Yuan closes at record high as cbank tolerates rise

Thu Oct 11, 2012 6:07am EDT

Related Topics

* Yuan also hits record intraday high of 6.2761/dlr in late trade

* PBOC midpoint unexpectedly strong - traders

* No signs of direct PBOC intervention via state banks

* Yuan could rise 1 pct by end of this year - traders

By Lu Jianxin and Gabriel Wildau

SHANGHAI, Oct 11 (Reuters) - The yuan closed at a record high a gainst the dollar on Thursday as the People's Bank of China (PBOC) set its yuan midpoint stronger than expected, signaling tolerance for appreciation, traders said.

There was little sign of central bank intervention via state-owned banks to boost the yuan, but the PBOC's tolerance of a stronger yuan did encourage companies to keep selling dollars as they have done throughout this week, traders said.

Spot yuan closed at 6.2770 versus the dollar, up from Wednesday's close of 6.2833. It hit an even higher intraday high of 6.2761 in late trade, the strongest since China set up the domestic foreign exchange market in 1994.

Firms sold dollars which had flooded into China's onshore market after it resumed trading on Monday following a week-long holiday.

"Company were eager to trade dollars for yuan," said a dealer at a major Chinese commercial bank in Shanghai.

"The PBOC's non-action encouraged corporates to settle the yuan at high levels."

The central bank set the yuan's midpoint at 6.3391 versus the dollar, slightly stronger than Wednesday's 6.3449.

Typically, the PBOC will set a weaker midpoint in response to a rise in the dollar index.

"The PBOC's yuan midpoint today is unexpectedly strong given the recent strength in the dollar index.
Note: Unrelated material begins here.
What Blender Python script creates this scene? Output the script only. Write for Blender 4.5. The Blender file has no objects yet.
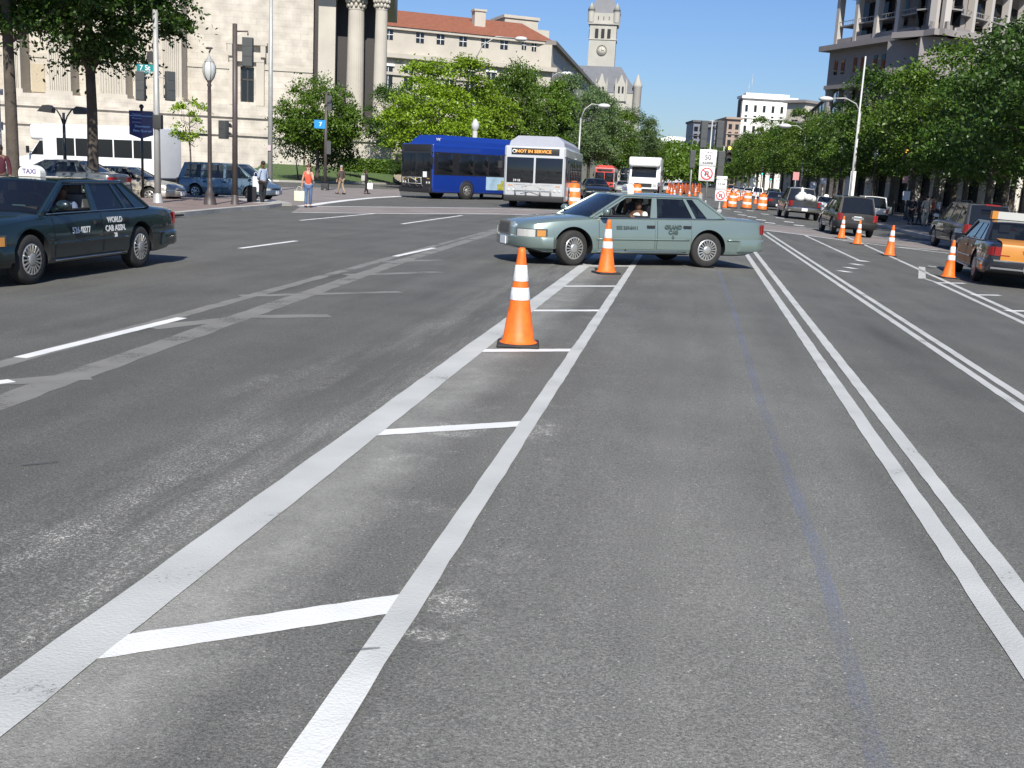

That has boosted sentiment towards the yuan," said a dealer at a major European bank in Shanghai.

Even with the stronger midpoint, the intraday high came very close to the maximum 1 percent daily divergence permitted by the central bank.

The PBOC has set midpoints much weaker than the yuan's trading levels since mid-September, in a sign that the authorities, worried by China's weakening exports, were trying to prevent the currency from appreciating too sharply, traders said.

In September, the yuan posted its biggest monthly gain of the year thanks in part to the U.S. Federal Reserve's launch of a third round of quantitative easing (QE3) which sparked interest in riskier assets.

But traders said they still expected the central bank's tolerance of yuan appreciation would be limited.

Several traders said they believed the central bank would allow the yuan to rise no more than 1 percent this year compared to end-2011. That would put the yuan at 6.2322 by the end of the year.

Driven by the QE3, the yuan has now risen 0.22 percent versus the dollar so far this year, reversing a fall of 1.6 percent by late July.